A Can-did Conversation with Jason Perkins

The Allagash team is in NYC! Head Brewer Jason Perkins talks to us about their new releases, the canning process and how they are spending their time in New York.




The Allagash team is currently here in NYC and kicked off the week with the annual Allagash and Institute of Culinary Education Cookoff. Why is this an important event for Allagash to be a part of every year?


We've been doing this event for 17 years now. At the brewery, we're big proponents of pairing beer with food. Whether that's Tripel with oysters or Allagash White with cheese. Beer is such a versatile beverage when it comes to pairing, and the ICE competition is a celebration of that. Plus, it's important that there's a philanthropic aspect to the competition. All three finalists receive scholarship money.

Allagash will also be at Union Pool on May 15th to launch the new cans. What can consumers expect from this event?

It's a celebration of cans coming to New York City, so there will be plenty of cans of Allagash White and River Trip. Rob and I will be there hanging out, as well. It should just be a great time to come hang out, enjoy a taco, and toast with a can or two of Allagash beer.

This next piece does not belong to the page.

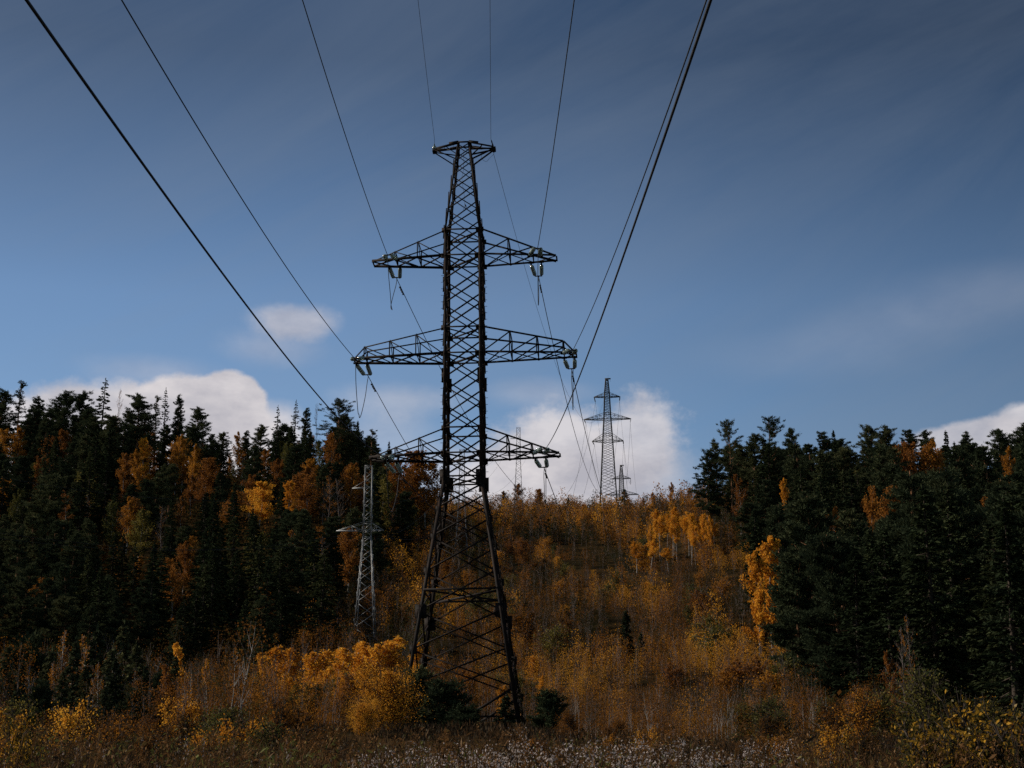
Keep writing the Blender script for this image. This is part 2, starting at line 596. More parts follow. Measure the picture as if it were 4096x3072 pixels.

Click for details: Allagash Can Launch at Union Pool


Allagash has just released White and River Trip cans in NYC, but they have been in the works for quite some time. What kinds of preparations and planning had to be made before you could release these to the public?


We did quite a few test batches of both these beers to make sure we knew exactly how they'd react to being in a can. We also knew that we wanted to condition them inside the can, so that was an added layer of complexity that we made sure to dial in.

Is can conditioning different than bottle conditioning? If so, how?

The process is basically the same. In fact, we pull the same exact beer into our bottling and canning line. With our current canning line, the can-filling process is slightly different than what we do for bottles, but the mechanics of secondary fermentation in a bottle versus a can are pretty similar.

How difficult is canning Belgian-style beers in comparison to hoppy beers or lagers?


Canning a can-conditioned beer definitely adds difficulty because you're dealing with sugar and live yeast. Luckily, the quality control mechanisms we have in place—from the brewhouse to our lab—after twenty-four years of bottle-conditioning beers helped us make the transition to cans.


River Trip is a new Allagash release, also available in cans. What is this beer about?


Cans are just  more mobile than bottles, so we wanted a beer that we could get out and enjoy. It's brewed in the table beer style, which has a low ABV. We dry-hopped it and added coriander, which is not typical for the style, but they added some nice melon and citrus notes that we think makes the beer that much more refreshing.



We also just received Darling Ruby cans in NYC. Can you tell us a little bit about Darling Ruby and the local fruits used to brew it?


Darling Ruby is another lesser-known style called a Grisette, which is like a cousin to the Saison. We brew Darling Ruby with fresh grapefruit juice and zest. Because we add all of the juice and zest before fermentation, the beer ends up not with a super grapefruit-y flavor, but with a balance of citrus and tropical notes.